My experience with cocaine was disappointing. Though there are greater implications than just the high.

My friend N invited me to an outing – curiously, I barely know him, though we reliably kick it whenever I’m in town, which is infrequently. Of all the odd relationships I have with people, this one is particularly unusual. We live very unlike lives and have unlike values. However, there is an irrational fondness as the driving force behind our friendship. On this occasion, I learned he had begun to sell coke.

I’ve tried cocaine before and it was somewhat fun, though stupidly expensive. If you’re looking for a rush, speed punches harder, lasts longer, is more available, and cheaper. But it’s less romantic. Make no mistake, I am not advocating for substance experimentation; I have no moral framework guiding this account, and am reflecting on the process because I believe it’s unusual for someone in my position to have this experience: I barely know the dude, no one in his social network, and the standard lifestyle among them is very far removed from the lifestyle I live.

So I show up after the core group has dissipated, around 2:00 am. But there came a new wave of people, gradually, as a second “course” took over the night. Everyone was boozing pretty tough, though I stayed dry through the evening. N’s phone became notably active at this time, many a conversation presumably going as thus (I only heard half).

Caller: “What are you doing tonight?”

N: “Drugs, man. Come over.”

So the folks en route came for coke. Turns out N was actually at work through the format of partying. The group was held together by him and his power to provide you with a $5 line, and he was very good at facilitating. I like the dude for his charisma, although he rolls with a much harder crowd than me, and so necessarily has an edgier front in said company. But when not in line for a line, you’re on your own to mingle and roam. Partying is a social event, right?

Anyrate, it’s 2:00 am as the ball gets rolling (a curiously appropriate drug euphemism.)

Some pleasantries. “Would you like to do some cocaine?”

“Yeah.”

So I did.

No real euphoria, and no mania, unlike everyone else. I felt calm, alert, tranquil, and reserved. Everyone else, on the other hand, became radically altered. Aggressive. Tweaky. Quite frankly, stupider. Even me: I tried to write about the event when I got home and had a jumble of garbage to review in the morning.

It also seemed to incite rap battling. I mean, people do this. I know people do this, but here I was. And I was impressed.

I effectively managed to blend in. In the beginning, I had no idea what these people were doing to socialize, and I stayed so long in part because I was trying to figure out how they managed to appear engaged while not actually saying or doing anything. If I were to watch any one person for a time, I came to realize they were all functionally doing the same thing as me. This is why my technique was fitting in. Being aloof in a normal social setting is uncomfortable, but here it was necessary.
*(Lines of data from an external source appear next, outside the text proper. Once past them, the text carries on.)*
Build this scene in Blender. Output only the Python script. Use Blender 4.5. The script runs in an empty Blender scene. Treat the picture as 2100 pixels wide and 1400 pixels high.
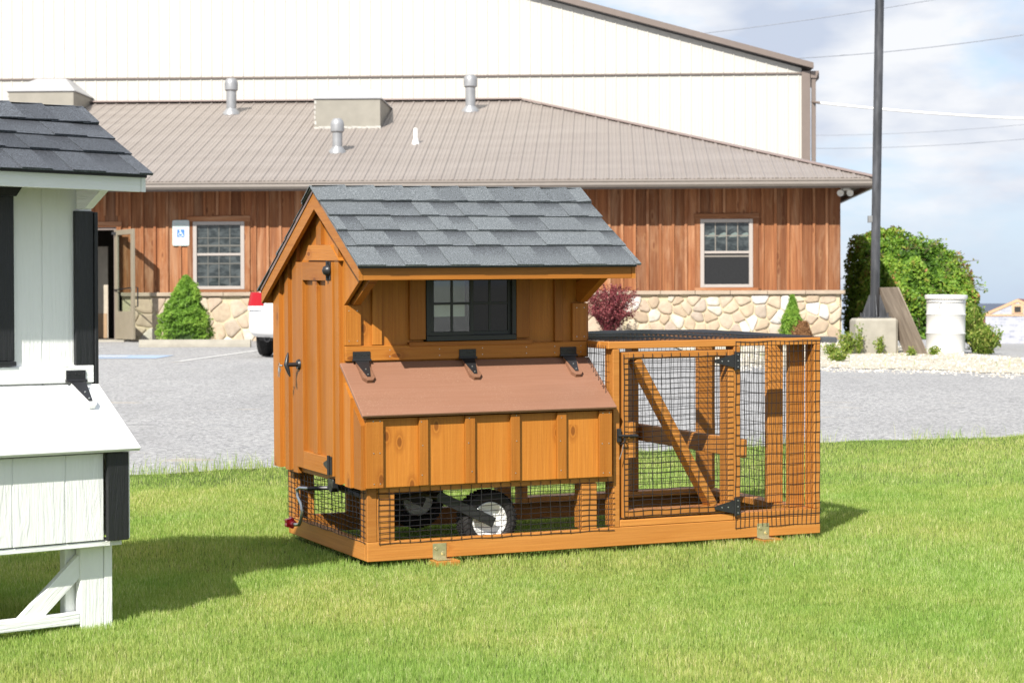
import bpy, math, random
import numpy as np
from mathutils import Matrix, Vector

# ------------------------------------------------------------ camera, world, sun, exposure
S = bpy.context.scene
COL = S.collection
H = 1.14                                   # eye height above the lawn at the coop
cam = bpy.data.cameras.new('camera'); camo = bpy.data.objects.new('camera', cam); COL.objects.link(camo)
cam.sensor_width = 36; cam.lens = 4360 / 2100 * 36; cam.clip_start = .1; cam.clip_end = 6000
camo.matrix_world = (Matrix.Translation((0, 0, H)) @ Matrix.Rotation(math.radians(90) - math.atan(60 / 4360), 4, 'X')
                     @ Matrix.Rotation(-.003, 4, 'Z'))
cam.dof.use_dof = True; cam.dof.focus_distance = 10.3; cam.dof.aperture_fstop = 8.0
S.camera = camo
S.view_settings.view_transform = 'Standard'; S.view_settings.look = 'None'
S.view_settings.exposure = 0.85; S.view_settings.gamma = 1
S.cycles.use_denoising = True
S.cycles.max_bounces = 8; S.cycles.transparent_max_bounces = 16
SUN_AZ, SUN_EL = 22.0, 40.0                # sun travels towards +y turned 22 degrees to +x
W = bpy.data.worlds.new('World'); S.world = W; W.use_nodes = True
nt = W.node_tree; nt.nodes.clear()
def N(t, ty, **k):
    n = t.nodes.new(ty)
    for a, b in k.items(): setattr(n, a, b)
    return n
sky = N(nt, 'ShaderNodeTexSky', sky_type='NISHITA', sun_disc=False)
sky.sun_elevation = math.radians(SUN_EL); sky.sun_rotation = math.radians(180 + SUN_AZ)
sky.air_density = 1.0; sky.dust_density = 1.2; sky.ozone_density = 1.2
tc = N(nt, 'ShaderNodeTexCoord'); mp = N(nt, 'ShaderNodeMapping'); mp.inputs['Scale'].default_value = (1, 1, 2.6)
nt.links.new(tc.outputs['Generated'], mp.inputs['Vector'])
no = N(nt, 'ShaderNodeTexNoise'); no.inputs['Scale'].default_value = 6.5; no.inputs['Detail'].default_value = 9
no.inputs['Roughness'].default_value = .58; no.inputs['Distortion'].default_value = .25
nt.links.new(mp.outputs[0], no.inputs['Vector'])
cr = N(nt, 'ShaderNodeValToRGB'); cr.color_ramp.elements[0].position = .38; cr.color_ramp.elements[1].position = .53
nt.links.new(no.outputs[0], cr.inputs[0])
no2 = N(nt, 'ShaderNodeTexNoise'); no2.inputs['Scale'].default_value = 11; no2.inputs['Detail'].default_value = 6
nt.links.new(mp.outputs[0], no2.inputs['Vector'])
cc = N(nt, 'ShaderNodeValToRGB')
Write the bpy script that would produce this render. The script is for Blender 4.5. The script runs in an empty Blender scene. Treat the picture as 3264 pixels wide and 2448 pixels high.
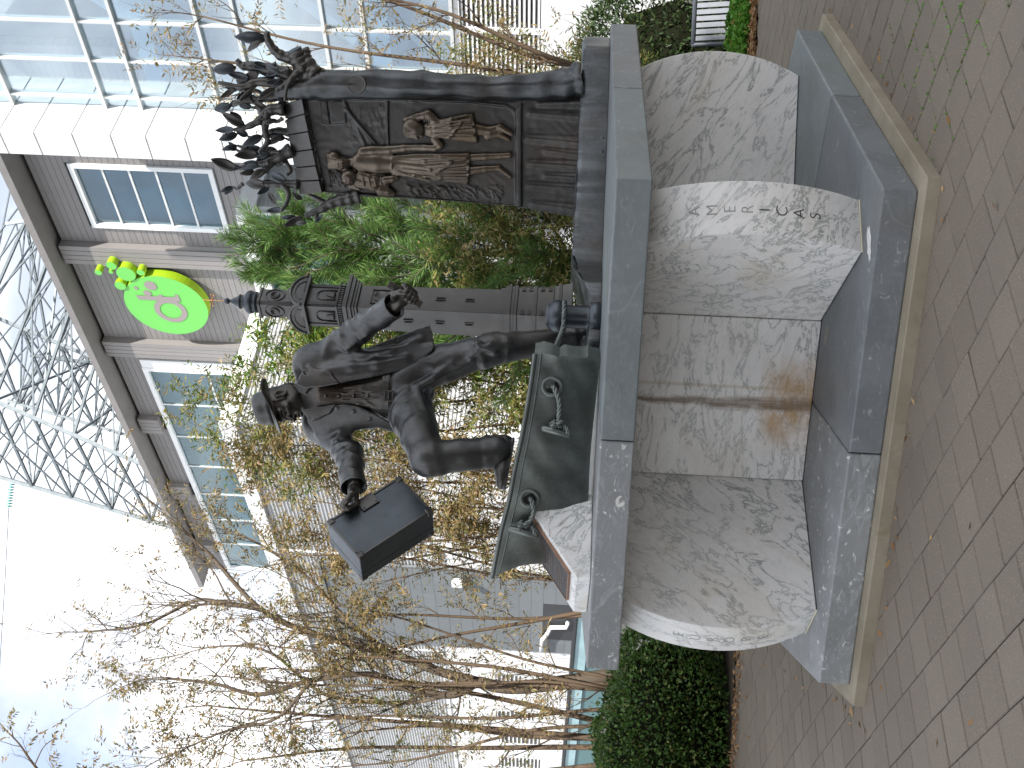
import bpy, bmesh, math, random
import numpy as np
from mathutils import Vector, Matrix, noise as mnoise
random.seed(7)
rng = np.random.default_rng(11)
S = bpy.context.scene
COL = S.collection

# ---------------------------------------------------------------- camera
EYE = 1.56
PITCH, ROLL, FPX = math.radians(2.80), math.radians(2.83), 3384.0      # focal length in pixels of a 3264 px wide frame
fwd = Vector((0, math.cos(PITCH), math.sin(PITCH)))
upc = Vector((0, -math.sin(PITCH), math.cos(PITCH)))
rgt = Vector((1, 0, 0))
e_r = math.cos(ROLL) * rgt + math.sin(ROLL) * upc
e_u = math.cos(ROLL) * upc - math.sin(ROLL) * rgt
camd = bpy.data.cameras.new('camera')
camd.sensor_fit = 'HORIZONTAL'
camd.sensor_width = 36
camd.lens = FPX / 3264 * 36
camd.clip_start = 0.05
camd.clip_end = 2000
cam = bpy.data.objects.new('camera', camd)
cx_, cy_, cz_ = -e_u, e_r, -fwd          # the camera is held on its side: picture right is world down
cam.matrix_world = Matrix(((cx_.x, cy_.x, cz_.x, 0), (cx_.y, cy_.y, cz_.y, 0), (cx_.z, cy_.z, cz_.z, EYE), (0, 0, 0, 1)))
COL.objects.link(cam)
S.camera = cam

# ---------------------------------------------------------------- sky, sun, exposure
SUN_AZ, SUN_EL = math.radians(-72), math.radians(38)      # direction to the sun, azimuth from +X
w = bpy.data.worlds.new('World')
S.world = w
w.use_nodes = True
nt = w.node_tree
nt.nodes.clear()
def wn(t, **k):
    n = nt.nodes.new(t)
    for a, b in k.items():
        setattr(n, a, b)
    return n
sky = wn('ShaderNodeTexSky', sky_type='NISHITA', sun_disc=False)
sky.sun_elevation = SUN_EL
sky.sun_rotation = math.radians(90) - SUN_AZ
sky.air_density = 1.0
sky.dust_density = 1.0
tc = wn('ShaderNodeTexCoord')
mp = wn('ShaderNodeMapping')
mp.inputs['Scale'].default_value = (1.0, 1.0, 1.8)
nz = wn('ShaderNodeTexNoise')
nz.inputs['Scale'].default_value = 2.3
nz.inputs['Detail'].default_value = 7
nz.inputs['Roughness'].default_value = 0.55
nz.inputs['Distortion'].default_value = 0.25
cr = wn('ShaderNodeValToRGB')
cr.color_ramp.elements[0].position = 0.38
cr.color_ramp.elements[1].position = 0.56
cr.color_ramp.elements[0].color = (0.42, 0.42, 0.42, 1)
mx = wn('ShaderNodeMixRGB')
nz2 = wn('ShaderNodeTexNoise')
nz2.inputs['Scale'].default_value = 4.2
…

A rap-off is a monologue. Taking a line is a transaction. A greeting follows a script of social cues. Making a drink justifies your presence in the room. Going out for a smoke gives you purpose to leave and return. In none of this is there the substance of interpersonal relating. But here, no one was the wiser.

What I have taken away from this experience: How often in day-to-day interaction do we suffer through this same oppressive act, settling for the facade that there’s humanity all around us? All the while we try and forget that it is all an illusion, and we are locked in a cage of maddening solitude. A great thirst awash at sea.

Here we were with all the coke and liquor to keep our hands busy and our minds numb. As thus do we refrain from going insane.

N kept insisting I was his best friend through the night. Coke talk, though it was, he was probably right.